Moreover, Parnell asserted that technological advancements will considerably increase communication ties. This is very encouraging as lack of communication has been a sore spot in the seafaring career for centuries.

The importance of proper training

In the words of Dimitrios Melas, the evolving digitalization grade is constantly setting new skill demands. In particular, workers in the business are being asked to enhance their abilities in order to keep up.

All speakers agreed that training in soft skills should be a part of seafarers’ training. According to Lennart Ripke, Lennart Ripke, Director of Sales, Green-Jakobsen, a sizable portion of the workforce is underutilised. Meanwhile, he stressed the importance of soft skill training, noting that technology makes it harder for people to naturally develop soft skills because it reduces the number of people onboard.

Too many seafarers tell us that they’re not listened to, even when they have concerns. This is something that needs to change within the industry.… said Adam Parnell to showcase that a lack of soft stills and understanding can be detrimental to seafarers’ welfare and even their safety.

We are giving a lot of focus on technology but somehow, we are not giving equal importance and focus on the seafarer. As we are enhancing technology, we need to enhance seafarers.… agreed Rachit Jain while also expressing that technological advancement means drastic change in training. In addition, Rachit Jain believes that including soft skills in training can only be achieved through a mandatory regulatory framework.

We tend to work on an issue only when we see it coming up as a regulatory requirement.… said Rachit Jain

Attracting future talent

#1 Establishing new standards

As seafarer shortage levels reach record high numbers, the industry looks at ways in which it can attract more talent. As Adam Lewis said, young individuals entering the sector today will have to cope with an industry that will have to decarbonize during their lifetime. He believes that, as a result, the younger generation will be faced with a hard enough task without also having to put up with subpar living and working standards on board.

We shouldn’t necessarily expect young people to fit in our standards we should look at how we’re going to change leadership and communication to fit in with them.… said Adam Lewis

Adam Parnell expressed the opinion that the most successful companies are those that can retain, recruit and make the best of their people.

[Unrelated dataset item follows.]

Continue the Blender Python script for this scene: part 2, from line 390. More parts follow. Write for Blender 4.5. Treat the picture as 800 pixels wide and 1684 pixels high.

According to Parnell, companies who spend money on crew welfare strategies are more successful in the long run.

#2 Accommodations onboard

Dimitrios Melas focused on more practical aspects of life onboard. Melas believes that the industry needs to improve living/working conditions of seafarers if it hopes to attract more people onboard. He proceeded to point out that some areas need urgent attention. These areas include:

A good cook to provide healthy and tasty meals;
A well-trained crew;
Spare parts availability in order to rid the crew of the pressure of having to find the parts last-minute;
Proper personal protective equipment to ensure the crew’s safety;
Less sea time so seafarers have time to rest and come in contact with their loved ones;
Better internet speed that will help provide seafarers with entertainment and communication ondoard;

#3 Promoting the seafaring profession

Lennart Ripke believes that in order to attract new talent, the world needs to know what an interesting and diverse job seafaring is and how it can expand a person’s horizons. Lennart Ripke pointed out that due to the very nature of the job, seafarers are faced with varying challenges that they must overcome in the middle of nowhere. This teaches them a variety of skills and teaches them not only how to navigate a ship, but life itself.

Adam Parnell stated the seafarer’s status should be updated, and the world should recognize how important their duty is. In Parnell’s opinion, better status can inspire more people to pursue a career onboard.

Few people, according to Dimitrios Melas, are genuinely aware of what working at sea entails. He thinks that alongside other professions, seafaring should be promoted as a career option from a young age. Crew interacting with young children is one way to accomplish this in order to present their profession and encourage them to pursue it in the future, according to Melas.